Так что из окна я не бросился, и даже соблазн сделать это письмо прощальным (я пишу его с другой мыслью) оказался не очень силен. Я долго стоял у окна, прижавшись к стеклу, и думал порой, что хорошо бы испугать своим падением сборщиков пошлин на мосту. Но я все время чувствовал себя слишком прочно, чтобы меня действительно потянуло броситься из окна и разбиться о мостовую. Мне кажется также, что в случае продолжения жизни мое писание прервется — даже если говорить только, только о перерыве — меньше, чем в случае смерти, и что за эти две недели между началом романа и его продолжением я где-нибудь, именно на фабрике, именно наперекор моим удовлетворенным родителям, продвинусь в глубь своего романа и вообще там буду жить.

Все это я излагаю тебе, мой дражайший Макс, не для того, чтобы услышать твое суждение, ибо о таких вещах ты не можешь судить, а потому, что я твердо решил, что бросаться из окна буду без прощального письма — перед концом человек имеет право ощутить усталость, — вместо этого, вернувшись в свою комнату на законных основаниях, я захотел написать тебе длинное письмо с пожеланием увидеться, и вот оно. А теперь целую тебя и спокойной ночи, потому что завтра я становлюсь фабричным начальником, что от меня и требуется.

Твой Франц

Вторник, половина первого, октябрь 1912

И все-таки сейчас, утром, я не хочу скрывать, что ненавижу их всех подряд, и за эти две недели они, думаю, вряд ли дождутся, чтоб я с ними хотя бы поздоровался. Но ненависть — и это опять обращается против меня — относится больше к чему-то за окном, чем к спокойно спящим в кровати. Сейчас во мне куда меньше уверенности, чем ночью[27].

[Прага], 13X1.12

Дражайший Макс

(диктую, лежа в постели, из лености и для того, чтобы блюдо, сваренное в постели, было тут же подано на бумагу). Я хочу тебе просто сказать, что в воскресенье не буду читать у Баума. Пока что весь роман расплывчат. Вчера я закончил шестую главу, с усилием, а значит, начерно и плохо: попросту задушил двух персонажей, которые должны были в нем еще появиться. Все время, пока я писал, они бежали за мной вдогонку, и, поскольку в самом романе им полагалось замахнуться и сжать кулаки, они сделали это по отношению ко мне. Они все время были более живыми, чем то, что я написал. И вот сегодня я, помимо всего, не пишу — не потому, что не хочу, а потому, что опять вдруг стал смотреть вокруг слишком измученными глазами. Из Берлина[28], кстати, ничего не пришло. А какой дурак ждал чего-то? Ты сказал там абсолютно все, что могло быть продиктовано добротой, пониманием и уважением, но, даже если бы там вместо тебя по телефону говорил ангел, он все равно не смог бы тягаться с моим ядовитым письмом. Да, еще в воскресенье посыльный одного берлинского магазина передаст письмо без надписи и подписи. Чтобы справиться с моими мучениями, я просмотрел третью главу и увидел, что, для того чтобы вытащить эту работу из дерьма, нужны силы совсем другие, не мои, но даже этих сил не хватило бы, чтобы я мог преодолеть себя и прочесть главу в вашем присутствии. Переступить через это я, разумеется, не могу, так что тебе остается лишь отплатить мне добром за взятое назад обещание дважды. Во-первых, не сердись на меня, а во-вторых, прочти сам.

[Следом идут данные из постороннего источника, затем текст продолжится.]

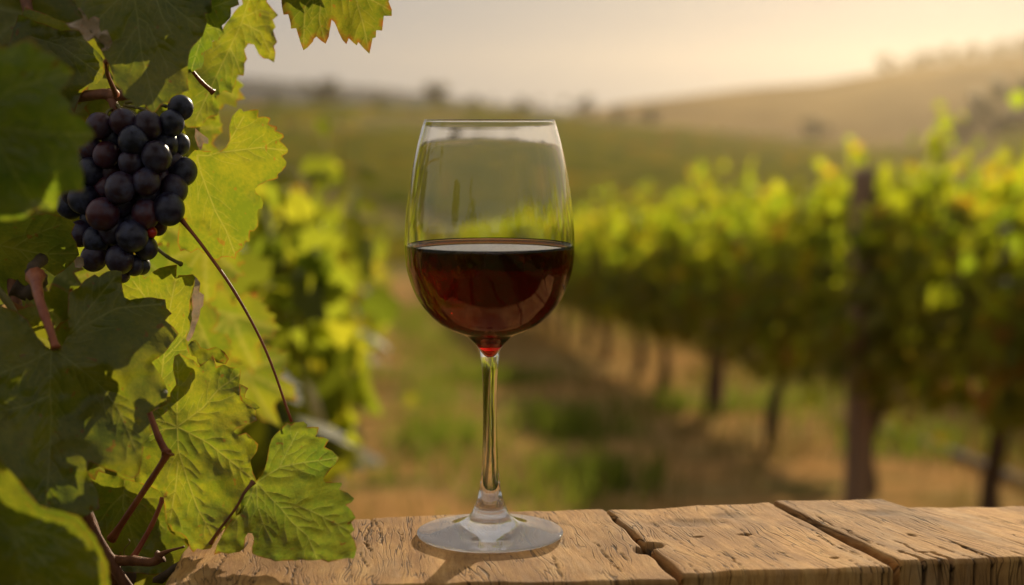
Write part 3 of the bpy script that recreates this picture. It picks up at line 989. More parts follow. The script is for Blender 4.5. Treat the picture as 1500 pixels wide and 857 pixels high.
px_leaf('leaf', C6, [(150, -90), (300, -110), (375, -40), (388, 30), (335, 50), (332, 110), (300, 145), (278, 160), (293, 210), (262, 250), (220, 258), (218, 305), (172, 328), (165, 390), (150, 430), (60, 460), (40, 380), (60, 250), (120, 100)],
        0.83, M['leaf_hero'], vine, [[(190, -80), (180, 100), (130, 300), (90, 430)], [(185, 60), (260, 30), (340, 0)], [(170, 180), (230, 170), (285, 200)]], tilt=(-0.01, 0.01), seed=9, wave=0.006)
px_leaf('leaf', C6, [(370, -120), (410, 28), (385, 42), (340, 100), (230, 250), (100, 350), (40, 430), (30, 600), (25, 760), (60, 800), (150, 795), (165, 770), (200, 735), (250, 725), (262, 690), (245, 620), (290, 570), (340, 585), (365, 530), (380, 470), (415, 475), (420, 400), (437, 370), (420, 310), (445, 275), (480, 280), (510, 340), (540, 368), (570, 370), (605, 392), (615, 330), (605, 290), (626, 265), (600, 190), (617, 170), (598, 125), (632, 95), (600, 60), (560, 10), (575, -60), (520, -150)],
        0.955, M['leaf_yellow'], vine, [[(480, -100), (400, 150), (280, 400), (120, 740)], [(400, 140), (520, 200), (600, 370)], [(410, 110), (520, 60), (620, 100)], [(330, 300), (370, 380), (400, 470)]], tilt=(0.01, -0.01), seed=10, wave=0.006)
px_leaf('leaf', C6, [(640, -140), (650, -60), (655, 40), (665, 92), (695, 90), (712, 180), (745, 178), (758, 220), (770, 262), (790, 316), (815, 300), (850, 262), (855, 245), (872, 230), (900, 255), (930, 275), (950, 230), (960, 170), (967, 124), (985, 140), (1010, 200), (1035, 250), (1060, 278), (1075, 240), (1100, 265), (1125, 285), (1135, 265), (1170, 305), (1205, 338), (1215, 290), (1225, 240), (1245, 235), (1248, 190), (1285, 192), (1290, 145), (1295, 100), (1345, 100), (1345, 60), (1325, 10), (1340, -60), (1200, -160), (900, -200)],
        0.865, M['leaf_top'], vine, [[(1000, -180), (1120, 0), (1165, 150), (1205, 330)], [(980, -160), (900, 0), (890, 130), (930, 270)], [(960, -160), (800, 40), (790, 310)], [(1040, -120), (1220, 0), (1330, 60)]], tilt=(0.015, 0.012), seed=12, wave=0.006)
C9 = (0, 300, 5.354)
px_leaf('leaf', C9, [(-120, 120), (60, 60), (250, 80), (380, 70), (480, 90), (590, 150), (560, 220), (600, 300), (622, 390), (580, 440), (530, 490), (430, 560), (350, 500), (300, 488), (265, 540), (265, 600), (240, 680), (120, 700), (60, 740), (-100, 760), (-200, 500)],
        0.84, M['leaf_deep'], vine, [[(-100, 300), (150, 350), (330, 385), (610, 380)], [(100, 340), (250, 240), (480, 150)], [(150, 350), (250, 450), (400, 540)]], tilt=(0.0, 0.05), seed=13, wave=0.006)
# behind the bunch, dark
px_leaf('leaf', C5, [(-300, 100), (0, 215), (120, 210), (180, 290), (240, 350), (290, 410), (300, 480), (290, 540), (250, 580), (200, 600), (150, 640), (120, 700), (90, 790), (40, 720), (-60, 700), (-250, 600), (-400, 400)],
        0.90, M['leaf_deep'], vine, [[(-200, 260), (0, 320), (150, 430), (280, 520)], [(-100, 290), (60, 260), (170, 290)]], tilt=(0.0, 0.0), seed=14, wave=0.006)
# nearest, soft: two big leaves at the frame edge
C0 = (0, 40, 2.855)
px_leaf('leaf', C0, [(-200, 60), (0, 85), (60, 70), (130, 48), (150, 95), (200, 100), (240, 130), (280, 160), (312, 185), (290, 230), (250, 270), (295, 320), (285, 360), (350, 380), (375, 415), (398, 450), (365, 490), (330, 510), (335, 550), (350, 620), (352, 685), (285, 690), (250, 700), (230, 765), (150, 760), (100, 800), (20, 810), (-80, 790), (-250, 700), (-330, 400)],
        0.64, M['leaf_hero'], vine, [[(-200, 300), (0, 500), (60, 610), (150, 750)], [(-100, 400), (150, 440), (390, 450)], [(-120, 380), (60, 250), (300, 190)]], tilt=(0.004, 0.003), seed=15, wave=0.0025, grid=8, vw=2.4)
CA = (0, 640, 3.948)
px_leaf('leaf', CA, [(-260, 60), (-60, 120), (60, 260), (200, 430), (330, 470), (430, 490), (520, 600), (570, 680), (600, 760), (610, 900), (500, 1000), (200, 1100), (-300, 1000)],
        0.65, M['leaf_deep'], vine, [[(-200, 300), (100, 560), (300, 760), (500, 960)], [(50, 520), (300, 560), (560, 700)], [(60, 520), (150, 800), (250, 1000)]], tilt=(0.004, 0.0), seed=16, wave=0.0025, grid=8, vw=2.2)
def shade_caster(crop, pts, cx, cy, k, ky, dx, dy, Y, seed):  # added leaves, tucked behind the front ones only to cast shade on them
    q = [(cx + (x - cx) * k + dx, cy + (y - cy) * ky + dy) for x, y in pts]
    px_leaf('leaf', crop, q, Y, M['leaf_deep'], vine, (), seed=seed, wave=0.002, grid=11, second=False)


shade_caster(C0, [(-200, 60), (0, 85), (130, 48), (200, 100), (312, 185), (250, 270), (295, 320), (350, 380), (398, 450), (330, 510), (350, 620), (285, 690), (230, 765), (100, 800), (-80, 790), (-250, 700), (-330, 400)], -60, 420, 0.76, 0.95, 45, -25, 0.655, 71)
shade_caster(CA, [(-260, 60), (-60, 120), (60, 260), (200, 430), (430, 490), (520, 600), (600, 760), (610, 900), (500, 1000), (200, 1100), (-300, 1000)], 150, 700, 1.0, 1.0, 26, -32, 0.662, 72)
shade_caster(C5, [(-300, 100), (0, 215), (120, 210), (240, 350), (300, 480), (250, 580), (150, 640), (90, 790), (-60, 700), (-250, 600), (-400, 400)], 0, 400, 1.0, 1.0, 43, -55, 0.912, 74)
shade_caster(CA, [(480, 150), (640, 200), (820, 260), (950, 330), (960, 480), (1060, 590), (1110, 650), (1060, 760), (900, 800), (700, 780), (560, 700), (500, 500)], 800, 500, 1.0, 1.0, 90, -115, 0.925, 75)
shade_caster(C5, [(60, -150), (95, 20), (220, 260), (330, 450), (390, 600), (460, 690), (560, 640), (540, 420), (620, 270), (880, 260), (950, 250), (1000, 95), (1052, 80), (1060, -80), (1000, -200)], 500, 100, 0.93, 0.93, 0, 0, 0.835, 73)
# shaded leaves in the gap behind the lower stems
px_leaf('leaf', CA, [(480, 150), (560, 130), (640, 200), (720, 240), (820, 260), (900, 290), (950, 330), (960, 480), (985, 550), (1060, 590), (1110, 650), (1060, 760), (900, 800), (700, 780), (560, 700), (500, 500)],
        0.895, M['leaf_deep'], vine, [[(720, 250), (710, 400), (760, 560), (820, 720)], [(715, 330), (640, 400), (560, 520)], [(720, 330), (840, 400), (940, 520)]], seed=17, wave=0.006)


def free_leaf(center, size, mat, parent, seed, nrm=(0, -1, 0.2), roll=0.0, curl=0.25, teeth=26):
    """a whole five-lobed leaf of the same kind, with its own pose and droop"""
    rr = random.Random(seed)
    out = leaf_outline(teeth, seed, 0.085)
    poly = np.array(out)
    g = 0.075
    gx, gy = np.meshgrid(np.arange(-1, 1.05, g), np.arange(-1, 1.05, g))
    G = np.stack([gx.ravel(), gy.ravel()], 1)
    G = G[inside(poly, G)]
    ed = dist_poly(G, out + [out[0]])
    G = G[ed > g * 0.4]
    ve = [[(0, 0), (r * math.sin(a) * .95, r * math.cos(a) * .95)] for a, r in ((0, 1.0), (0.6, .9), (-0.6, .9), (1.45, .68), (-1.45, .68))]
    A = np.concatenate([resample(l, 0.06) for l in ve])
    A = A[inside(poly, A)]
    vs, fs = cdt_fill(out, np.concatenate([A, G]))
    Q = np.array([(v.x, v.y) for v in vs])
    dm = np.full(len(Q), 9.0)
    for l in ve: dm = np.minimum(dm, dist_poly(Q, l))
    ed = dist_poly(Q, out + [out[0]])
    n = Vector(nrm).normalized()
    up = Vector((0, 0, -1)) - n * n.dot(Vector((0, 0, -1)))
    if up.length < 1e-3: up = Vector((0, 1, 0))
    up.normalize(); side = up.cross(n)
    c, s = math.cos(roll), math.sin(roll)
    up, side = up * c + side * s, side * c - up * s
    V = []
    for (x, y), d in zip(Q, dm):
        h = -curl * (x * x + 0.7 * y * y) * 0.5 + 0.06 * min(d, .2) / .2 + 0.10 * noise.noise(Vector((x * 2.2 + seed, y * 2.2, 1)))
        V.append(Vector(center) + (side * x + up * y + n * h) * size)
    F2 = []
    for f in fs:
        a, b, cc = V[f[0]], V[f[1]], V[f[2]]
        F2.append(tuple(f) if (b - a).cross(cc - a).dot(n) > 0 else tuple(reversed(f)))
    return mesh_obj('leaf', V, F2, mat, parent, True, {'vein': np.clip(1 - dm / 0.02, 0, 1), 'edge': np.clip(ed / 0.25, 0, 1)})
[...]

Адью (я хочу еще погулять с Оттлой, которой диктую это письмо, она приходит вечером из магазина, и я диктую ей, как паша, лежа в постели, да вдобавок обрекаю ее саму на молчание, потому что она, между прочим, дает понять, что тоже хотела бы что-то сказать). Хорошо в таких письмах то, что они заведомо не настоящие. Теперь мне гораздо легче, чем вначале.